New York, NYToday, Cecile Richards, president of Planned Parenthood Action Fund, issued the following statement honoring the 50th anniversary of the Voting Rights Act, and urging Congress to fully restore the Voting Rights Act.

Statement from Cecile Richards, President of Planned Parenthood Action Fund:

“Today, we honor the passage of the 1965 Voting Rights Act, a landmark policy 50 years ago that prohibited racial discrimination in voting. A year after the Civil Rights Act of 1964, the Voting Rights Act went several steps further to ensure people discriminated against because of their race had the necessary protection to exercise their constitutional rights. We are grateful for the Civil Rights leaders who pushed our nation to task to ensure people of color – particularly those living in the Jim Crow-era Deep South – were able to vote.

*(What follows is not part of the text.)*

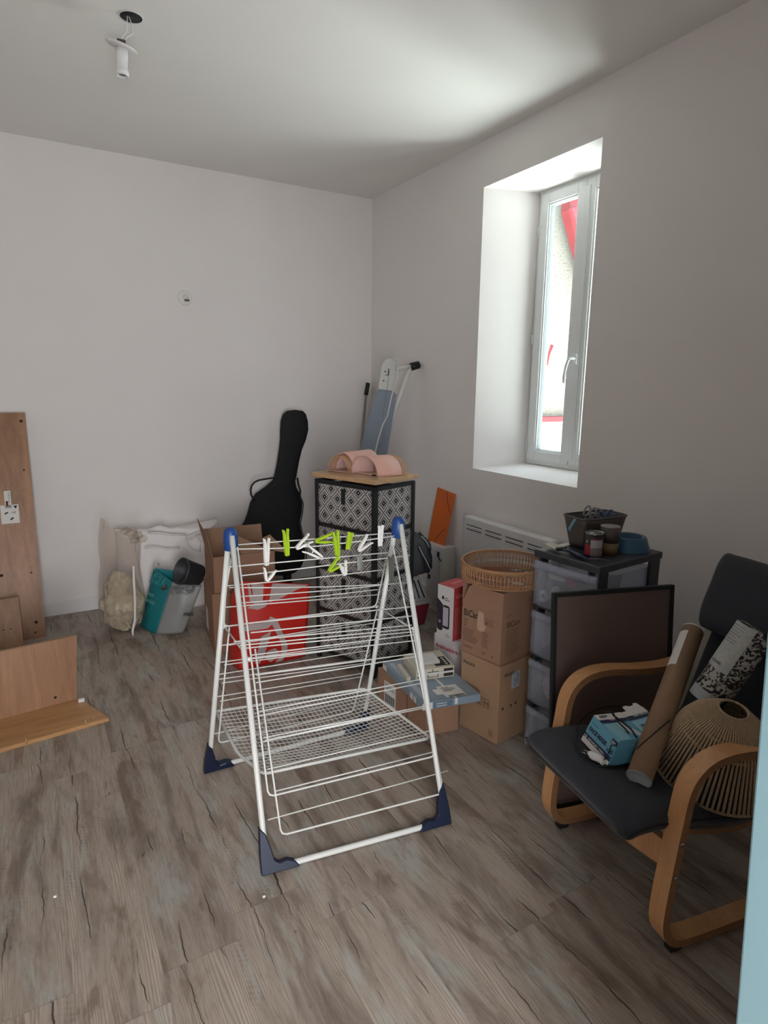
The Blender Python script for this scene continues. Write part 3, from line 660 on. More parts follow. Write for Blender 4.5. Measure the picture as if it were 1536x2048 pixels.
# frame
fr = MB(); pw = 0.026
for a in (0, DW-pw):
    for b in (0, DD-pw): fr.quadbox(dp(a, b, 0.0), ux*pw, vx*pw, V3(0, 0, DH-0.02), 0.002)
levels = [0.075, 0.345, 0.615, 0.885]; hh = 0.235
for z in (0.05, 0.318, 0.588, 0.858, 1.118):
    fr.quadbox(dp(0, 0.004, z), ux*DW, vx*0.018, V3(0, 0, 0.024)); fr.quadbox(dp(DW-0.022, 0, z), ux*0.018, vx*DD, V3(0, 0, 0.024)); fr.quadbox(dp(0.004, 0, z), ux*0.018, vx*DD, V3(0, 0, 0.024))
fr.build('frame', m_black, ds)
m_top = wood_mat('pale_oak_top', '#b08c66', '#c9a880', 'y', 0.4)
MB().quadbox(dp(-0.012, -0.012, DH-0.002), ux*(DW+0.024), vx*(DD+0.024), V3(0, 0, 0.024), 0.0015).build('top_board', m_top, ds)
for z in levels:
    d_ = MB().quadbox(dp(0.03, 0.03, z), ux*(DW-0.06), vx*(DD-0.06), V3(0, 0, hh-0.01)).build('drawer', m_black, ds)
    uvpanel('drawer_front', dp(0.022, 0.006, z-0.005), ux*(DW-0.044), V3(0, 0, hh+0.012), -vx, d_, m_pat, 0.004)
    uvpanel('drawer_side', dp(DW-0.010, 0.024, z-0.005), vx*(DD-0.048), V3(0, 0, hh+0.012), ux, d_, m_pat, 0.004)
    MB().quadbox(dp(DW/2-0.016, -0.006, z+hh-0.105), ux*0.03, vx*0.006, V3(0, 0, 0.09), 0.002).build('pull_tab', m_black, d_)
# rattan-edged pink half shades on top
m_pink = mat('pink_shade', '#d8a89a', 0.6); m_pinkin = mat('pink_shade_inside', '#d9b5b0', 0.6); m_cane = mat('woven_cane', '#c89a72', 0.8, bump=0.6, bscale=300, mottle=0.2, mscale=160)
zt_ = DH+0.0225
def arch(mb, o, ax, sd, r, ln, th=0.003, hgt_=None, a0=0.0, n=28):
    h_ = hgt_ or r
    def fn(u, v):
        an = a0+(math.pi-2*a0)*u; return o+ax*(v*ln)+sd*(r*math.cos(an))+Vector((0, 0, h_*math.sin(an)-h_*math.sin(a0)))
    mb.grid(fn, n, 2, thick=th); return mb
def cane_weave(mb, o, ax, sd, r, ln, h_):
    nA, nL = 38, 5
    for k in range(nL+1):
        mb.tube([o+ax*(ln*k/nL)+sd*(r*math.cos(math.pi*i/24))+Vector((0, 0, h_*math.sin(math.pi*i/24))) for i in range(25)], 0.0016, 4)
    for i in range(nA+1):
        an = math.pi*i/nA
        mb.tube([o+sd*(r*math.cos(an))+Vector((0, 0, h_*math.sin(an))), o+ax*ln+sd*(r*math.cos(an))+Vector((0, 0, h_*math.sin(an)))], 0.0013, 4)
        an2 = an+math.pi/nA*1.6
        if an2 < math.pi: mb.tube([o+sd*(r*math.cos(an))+Vector((0, 0, h_*math.sin(an))), o+ax*ln+sd*(r*math.cos(an2))+Vector((0, 0, h_*math.sin(an2)))], 0.0011, 4)
    return mb
# near shade
A1 = PZ(702, 946, zt_); A2 = PZ(755, 954, zt_); A3 = PZ(812, 951, zt_)
ax1 = (A3-A2).normalized(); sd1 = (A2-A1).normalized(); r1 = (A2-A1).length/2; c1 = (A1+A2)/2
l1 = thing('half_round_wall_shade', 'pink half-cylinder shade with a cane band at its right end, nearest on the chest', 'lampshade', c1, 'pink cane-edged wall shades')
l1len = (A3-A2).length
arch(MB(), c1, ax1, sd1, r1, l1len*0.86, 0.003, r1*1.02).build('shade_shell', m_pink, l1)
cane_weave(MB(), c1+ax1*l1len*0.82, ax1, sd1, r1*0.95, l1len*0.26, r1*0.97).build('cane_band', m_cane, l1)
arch(MB(), c1+ax1*0.003, ax1, sd1, r1-0.0045, l1len*0.8, 0.001, r1*1.02-0.0045).build('lining', m_pinkin, l1)
MB().quadbox(c1-sd1*(r1-0.004)+ax1*0.02+V3(0, 0, 0.002), sd1*(2*r1-0.008), ax1*0.02, V3(0, 0, 0.004)).build('cross_bar', m_pinkin, l1)
MB().box(A2+V3(-0.012, 0.004, 0.009)-sd1*0.01, (0.02, 0.012, 0.008)).build('black_clip', m_black, l1)
# rear shade
B1 = PZ(655, 942, zt_); B2 = PZ(697, 947, zt_)
sd2 = (B2-B1).normalized(); ax2 = Vector((-sd2.y, sd2.x, 0)); ax2 = ax2 if ax2.x > 0 else -ax2
r2 = (B2-B1).length/2*1.02; c2_ = (B1+B2)/2
l2 = thing('half_round_wall_shade', 'pink half-cylinder shade with its cane band at the near left end', 'lampshade', c2_, 'pink cane-edged wall shades')
cane_weave(MB(), c2_, ax2, sd2, r2*0.95, 0.075, r2*1.15).build('cane_band', m_cane, l2)
arch(MB(), c2_+ax2*0.045, ax2, sd2, r2*1.06, 0.26, 0.003, r2*1.36).build('shade_shell', m_pink, l2)
arch(MB(), c2_+ax2*0.047, ax2, sd2, r2*1.06-0.0045, 0.25, 0.001, r2*1.36-0.0045).build('lining', m_pinkin, l2)
MB().quadbox(c2_-sd2*(r2-0.006)+ax2*0.01+V3(0, 0, 0.002), sd2*(2*r2-0.012), ax2*0.03, V3(0, 0, 0.004)).build('cross_bar', m_pinkin, l2)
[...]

“While we celebrate this achievement, we must acknowledge that 50 years later, Congress has still yet to pass legislation that would correct the 2013 Supreme Court decision in Shelby v. Holder, which gutted a key provision of the Voting Rights Act. We know that the same states that have been actively working to suppress the right to vote are also the same states that are working to erode women’s access to reproductive health care and defund Planned Parenthood. Voter ID laws are just a political smokescreen that actually limits voting rights for people of color, those in rural areas, and low-income people. These new laws seem to be the 21st century version of literacy tests that disenfranchised voters in the past.

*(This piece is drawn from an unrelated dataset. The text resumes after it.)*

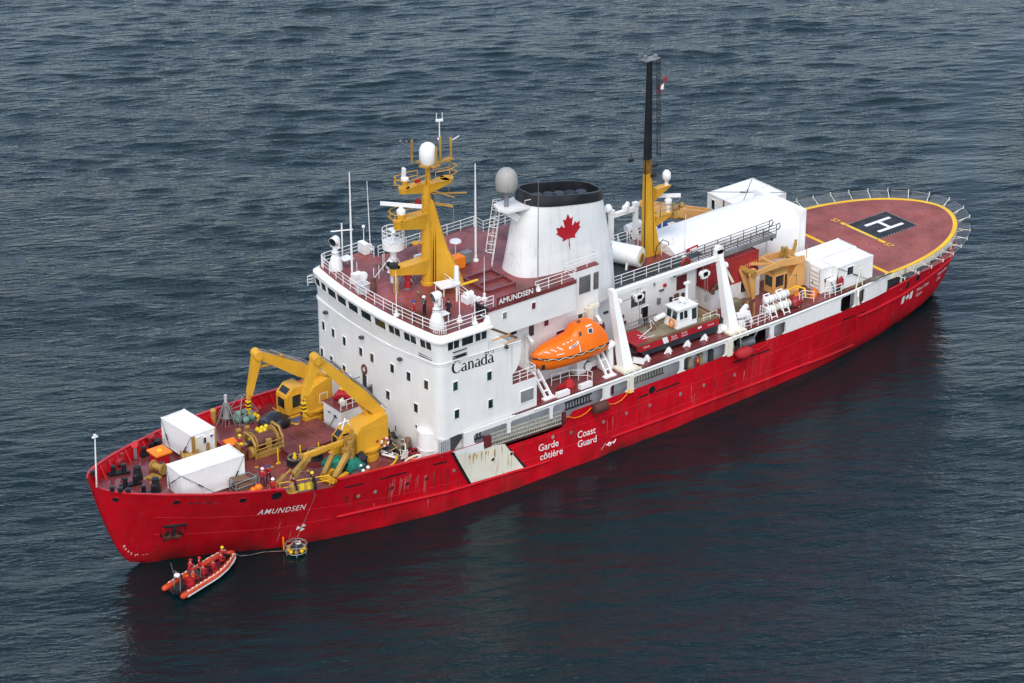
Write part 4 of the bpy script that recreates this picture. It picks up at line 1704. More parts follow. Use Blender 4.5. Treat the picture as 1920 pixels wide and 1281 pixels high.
CREWF = 'crew working on the foredeck'
person('crew member in dark red coverall and white helmet beside the near bow container', dkpt(13.6, -5.0), -.9, CLRED, CLMAR, WHITE2, 'stand', CREWF)
person('crew member in dark red coverall and blue helmet beside the near bow container', dkpt(14.5, -4.55), 2.2, CLRED, CLMAR, BLUE, 'work', CREWF)
person('crew member in white helmet half hidden behind the rail near the round fairlead', dkpt(13.35, -7.0), 2.6, CLRED, CLMAR, WHITE2, 'stand', CREWF)
person('crew member in dark clothes leaning under the small yellow crane at the rail gap', dkpt(15.3, -7.3), 1.9, CLMAR, NAVY, None, 'work', CREWF, hair=NAVY)
person('crew member in yellow helmet beside the yellow netting at the rail gap', dkpt(17.1, -7.55), 1.5, NAVY, NAVY, YELB, 'work', CREWF)
person('crew member in orange vest and dark trousers left of the big winch', dkpt(15.4, 1.5), -1.5, CLRED, NAVY, YELB, 'work', CREWF)
person('crew member in navy jacket with lime helmet against the big winch', dkpt(15.75, .75), -1.2, NAVY, NAVY, YELB, 'bend', CREWF)
person('crew member in wine red coverall with yellow helmet in front of the big winch', dkpt(15.3, .0), .4, CLMAR, CLMAR, LINEY, 'bend', CREWF)
TOPF = 'people on the bridge roof'
person('person in red parka and dark blue hat on the bridge roof', (29.55, -5.15, 17.2), 1.2, CLRED, CLMAR, BLUE, 'stand', TOPF)
person('person in black with green reflective vest and white helmet on the bridge roof', (30.75, -4.95, 17.2), 1.6, NAVY, NAVY, WHITE2, 'point', TOPF, vest=PALEGRN)
person('person in black clothes standing behind the near searchlight on the bridge roof', (32.05, -6.65, 17.2), 2.0, NAVY, NAVY, None, 'stand', TOPF, hair=RUBBER)
person('crew member in bright red suit seen through the side walkway opening', (58.7, -9.2, 4.62), 0, CLRED, CLRED, None, 'stand', None, vest=YELB, hair=BROWN)


# ---------------- containers
def container(label, L, Wd, H, mat, loc, rz=0, name='shipping_container', group=None, ends=True, roofmat=None, rib=.28, depth=.022, door_end=1, lash=()):
    """base centre at loc, long axis local x"""
    t = thing(name, label, 'container', loc, group)
    t.rotation_euler = (0, 0, rz)
    a, c = L / 2, Wd / 2

    def wall(p, q, out):
        b = MB()
        p, q, out = V(p), V(q), V(out)
        n = max(4, int((q - p).length / rib))
        A, Bp = [], []
        for i in range(n):
            for f, o in ((.0, 0), (.32, 0), (.5, -1), (.82, -1)):
                pt = p + (q - p) * (i + f) / n + out * (depth * o)
                A.append(pt + V((0, 0, .14)))
                Bp.append(pt + V((0, 0, H - .12)))
        A.append(q + V((0, 0, .14)))
        Bp.append(q + V((0, 0, H - .12)))
        b.strip(A, Bp)
        w = b.build('corrugated_wall', mat)
        w.parent = t
    wall((-a + .1, -c + .02, 0), (a - .1, -c + .02, 0), (0, -1, 0))
    wall((-a + .1, c - .02, 0), (a - .1, c - .02, 0), (0, 1, 0))
    for s in (-1, 1):
        if s != door_end or not ends:
            wall((s * (a - .02), -c + .1, 0), (s * (a - .02), c - .1, 0), (s, 0, 0))
    b = MB()
    for sx in (-1, 1):
        for sy in (-1, 1):
            b.box((sx * (a - .06), sy * (c - .06), H / 2), (.14, .14, H - .004))
    for sy in (-1, 1):
        b.box((0, sy * (c - .05), .08), (L - .26, .11, .16)).box((0, sy * (c - .05), H - .06), (L - .26, .1, .12))
    for sx in (-1, 1):
        b.box((sx * (a - .05), 0, .08), (.11, Wd - .26, .16)).box((sx * (a - .05), 0, H - .06), (.1, Wd - .26, .12))
    f = b.build('frame', mat)
    f.parent = t
    b = MB()
    n = int(L / .45)
    A, Bp = [], []
    for i in range(n):
        for ff, o in ((.0, 0), (.4, 0), (.5, -.035), (.9, -.035)):
            x = -a + .1 + (L - .2) * (i + ff) / n
            A.append((x, -c + .1, H - .02 + o * (1 if roofmat is None else .1)))
            Bp.append((x, c - .1, H - .02 + o * (1 if roofmat is None else .1)))
    b.strip(A, Bp)
    b.build('roof', roofmat or mat).parent = t
    if ends:
        for s in (-1, 1):
            b = MB()
            x = door_end * (a - .04)
            b.mat(mat).box((x, s * (Wd / 4 - .03), H / 2), (.06, Wd / 2 - .12, H - .3))
            for k in range(3):
                b.box((x + door_end * .04, s * (Wd / 4 - .03), .55 + k * .75), (.03, Wd / 2 - .35, .5))
            for k in (.3, .75):
                b.mat(GREYM).cyl((x + door_end * .07, s * (Wd / 2 * k), .2), (x + door_end * .07, s * (Wd / 2 * k), H - .2), .025, n=5)
            b.build('door').parent = t
    for k in range(1):
        b = MB()
        for sx in (-1, 1):
            for sy in (-1, 1):
                for zz in (.06, H - .05):
                    b.box((sx * (a - .07), sy * (c - .07), zz), (.19, .19, .13))
        b.build('corner_casting', mat).parent = t
    for p, q in lash:
        b = MB()
        p, q = V(p), V(q)
        b.mat(RUBBER).tube([p, q], .024, 4)
        m = p + (q - p) * .55
        b.beam(m - (q - p).normalized() * .28, m + (q - p).normalized() * .28, .09, .09)
        b.build('lashing').parent = t
    return t


L2, W2 = 3.03, 1.22
container('white container lashed to the bow deck close to the near rail', 6.06, 2.44, 2.59, WHITE2, (9.47, -2.77, 6.66), -.03, roofmat=WHITE2,
          group='white containers on the bow', ends=False, depth=.007,
          lash=(((-L2, -W2 - .02, 2.55), (-L2 + 3.1, -W2 - .3, .0)), ((L2, -W2 - .02, 2.55), (L2 - 1.6, -W2 - .35, .0)),
                ((-L2 - .02, -W2, 2.55), (-L2 - .35, W2 - .6, .9)), ((-L2 - .02, W2, 2.55), (-L2 - .5, -W2 + .9, -.1))))
c1 = container('white container with a door and window set athwart beyond the near bow container', 4.5, 2.44, 2.59, WHITE2, (11.65, 3.45, 6.85), PI / 2 + .055, roofmat=WHITE2,
               group='white containers on the bow', ends=False, depth=.006,
               lash=(((-2.25, W2 + .02, 2.55), (-.9, W2 + .35, .0)), ((2.25, W2 + .02, 2.55), (.5, W2 + .3, .0))))
# the end with the door faces port (local -x)
for o in (window((-2.27, .45, 1.25), (-1, 0, 0), .8, 2.05, None, CREAM, .05, name='door'),
          window((-2.29, -.05, 1.75), (-1, 0, 0), .36, .58, None, GLASS, .04), window((-2.29, -.8, 1.95), (-1, 0, 0), .26, .26, None, BLUE, .02, name='badge')):
    o.parent = c1
for c, s in (((-2.34, 1.12, 1.3), (.16, .28, 2.5)), ((-2.36, -.35, .75), (.2, .22, 1.4)), ((-2.3, -1.2, 1.3), (.14, .12, 2.6))):
    b = MB()
    b.box(c, s)
    b.build('rusty_post', YELD).parent = c1
b = MB()
b.tube([(2.6, 1.3, 0), (2.6, 1.3, 1.2), (1.8, 1.6, 1.2), (1.8, 1.6, 0)], .05, 5)
b.tube([(2.6, 1.3, .7), (1.8, 1.6, .1)], .04, 5)
b.build('support_frame', RED).parent = c1

container('red corrugated container on the white stand beside the hangar', 6.06, 2.44, 2.70, CRED, (67.3, -3.28, 9.43), 0, depth=.05)
cn = container('long white container nearest the port edge by the helideck with a window', 4.65, 2.44, 2.6, WHITE2, (79.15, -7.52, BD), 0, depth=.004, roofmat=WHITE2, ends=False, group='white containers by the helideck',
               lash=(((-2.3, -W2 - .03, 2.5), (1.9, -W2 - .1, .15)), ((-2.3, -W2 - .03, 2.5), (-2.7, -W2 - .25, .7))))
for o in (window((-.75, -W2 - .03, 1.85), (0, -1, 0), .78, .82, None, GLASS, .05),):
    o.parent = cn
cb = container('narrow white front part of the near helideck container with ribbed door', 1.42, 1.75, 2.6, WHITE2, (76.08, -7.13, BD), 0, roofmat=WHITE2, ends=False, group='white containers by the helideck')
b = MB()
b.mat(WHITE2).box((-.74, 0, 1.3), (.05, 1.45, 2.3))
for k in range(5):
    b.mat(WHITE2).box((-.78, 0, .45 + k * .42), (.05, 1.2, .26))
    b.mat(DKGREY).box((-.775, 0, .24 + k * .42), (.03, 1.2, .03))
b.mat(DKGREY).box((-.77, .66, 1.3), (.03, .04, 2.2)).box((-.77, -.66, 1.3), (.03, .04, 2.2))
b.box((-.79, .2, .8), (.04, .12, .3))
b.build('door').parent = cb
b = MB()
b.mat(BROWN).box((.1, -.9, 1.25), (.8, .02, .35))
b.build('faded_sign').parent = cb
container('white container second from the port edge beside the hangar door frame', 6.06, 2.44, 2.6, WHITE2, (78.55, -4.98, BD), 0, depth=.01, roofmat=WHITE2, ends=False, group='white containers by the helideck')
# machinery on the near container front
t = thing('red_pump', 'red pump with hoses on a white box at the corner of the helideck container', 'pump', (76.6, -8.5, BD))
b = MB()
b.mat(WHITE2).box((76.35, -8.4, BD + .75), (.9, .6, 1.3))
b.build('housing', parent=t)
b = MB()
b.mat(CRED).box((77.1, -8.65, BD + .95), (.8, .5, .6)).cyl((76.8, -8.7, BD + 1.2), (77.4, -8.7, BD + 1.4), .2)
b.mat(RUBBER).box((76.85, -8.7, BD + .3), (.5, .4, .55))
b.build('motor', parent=t)
b = MB()
b.tube([(76.0, -8.72, BD + 1.3), (76.1, -8.85, BD + .9), (76.3, -8.8, BD + .5), (76.2, -8.9, BD + .1)], .05, 6)
b.build('hose', GREEN, t)

# starboard pair by the hangar with cross straps
b = MB()
b.span((75.4, 4.0, BD), (82.2, 9.0, 9.45))
tag(b.build('container_platform', GREYI), 'grey raised platform under the starboard containers behind the hangar', 'platform')
sc_a = container('rust streaked white container at the far starboard side behind the hangar with two windows', 6.06, 2.44, 2.6, paint('white_rusty', (.72, .71, .66), .5, .06, streak=.3, rust=.9, stain=(.35, .2, .08)), (78.85, 5.3, 9.46), 0,
                 ends=False, roofmat=WHITE2, group='starboard containers', lash=(((-3.03, -1.22, 2.64), (3.03, 3.7, 2.66)), ((3.03, -1.22, 2.64), (-3.03, 3.7, 2.66))))
sc_b = container('white container outboard of the rust streaked one, its window at the far corner', 6.06, 2.44, 2.6, MATS['white_rusty'], (78.85, 7.75, 9.46), 0, ends=False, roofmat=WHITE2, group='starboard containers')
for par, y in ((sc_a, -.55), (sc_b, .3)):
    o = window((-3.06, y, 1.6), (-1, 0, 0), .5, 1.0, None, GLASS, .05)
    o.parent = par
b = MB()
b.box((-3.08, 1.22, 1.3), (.1, .16, 2.55))
b.build('rusty_post', BROWN).parent = sc_a
b = MB()
b.box((-3.08, -1.15, 1.3), (.1, .14, 2.55))
b.build('rusty_post', BROWN).parent = sc_a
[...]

“The right to vote is key to advocating for fundamental human rights – including reproductive health care, immigration reform, LGBT rights, and racial justice. Planned Parenthood stands with organizations and lawmakers who not only honor the 1965 Voting Rights Act, but continue to work to expand and protect voting rights for all people. The history of our country shows that we are better off when more people have a voice in our political process – we should be passing laws that make it easier to vote, not harder.”